Determination of the SNPP VIIRS SDSM Screen Relative Transmittance From Both Yaw Maneuver and Regular On-Orbit Data

Abstract

The Visible Infrared Imaging Radiometer Suite aboard the Suomi National Polar-orbiting Partnership (SNPP) satellite performs radiometric calibration of its reflective solar bands primarily through observing a sunlit onboard solar diffuser (SD). The SD bidirectional reflectance distribution function (BRDF) degradation factor is determined by an onboard SD stability monitor (SDSM), which observes the Sun through a pinhole screen and the sunlit SD. The transmittance of the SDSM pinhole screen over a range of solar angles was determined prelaunch and used initially to determine the BRDF degradation factor.
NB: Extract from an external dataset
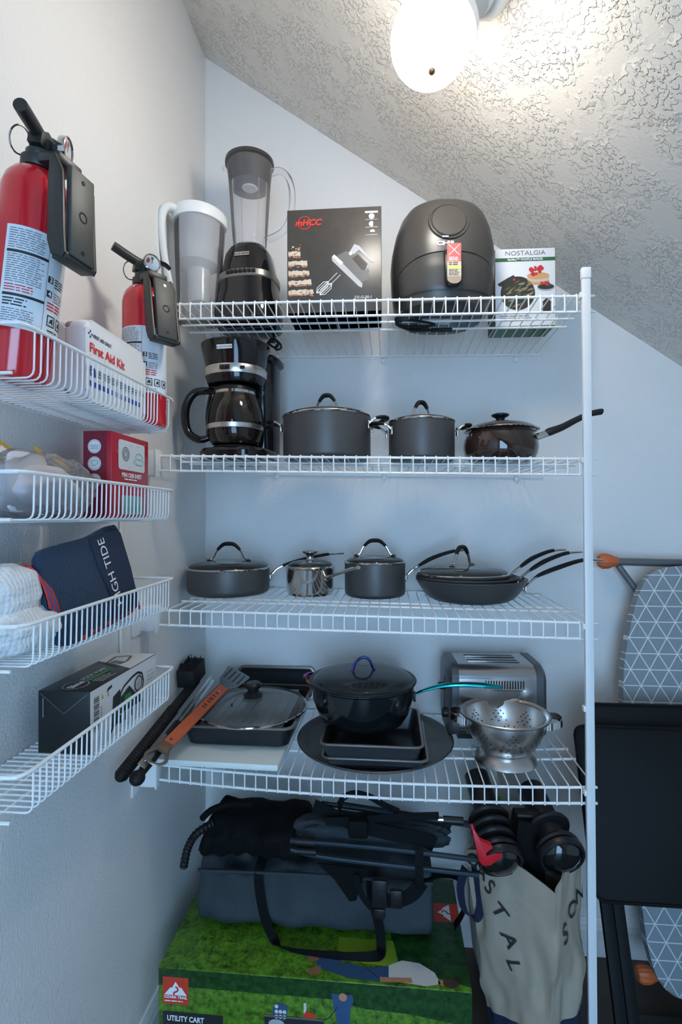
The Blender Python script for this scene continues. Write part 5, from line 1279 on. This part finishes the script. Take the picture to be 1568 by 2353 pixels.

The degradation-factor-versus-time curves were found to have a number of very large unphysical undulations likely due to the inaccuracy in the prelaunch determined SDSM screen transmittance. To refine the SDSM screen transmittance, satellite yaw maneuvers were carried out. With the SDSM screen relative transmittance determined from the yaw maneuver data, the computed BRDF degradation factor curves still have large unphysical ripples, indicating that the projected solar horizontal angular step size in the yaw maneuver data is too large to resolve the transmittance at a fine angular scale. We develop a methodology to use both the yaw maneuver and a small portion of regular on-orbit data to determine the SDSM screen relative transmittance at a fine angular scale. We determine that the error standard deviation of the calculated relative transmittance ranges from 0.00030 (672 nm) to 0.00092 (926 nm). With the newly determined SDSM screen relative transmittance, the computed BRDF degradation factor behaves much more smoothly over time.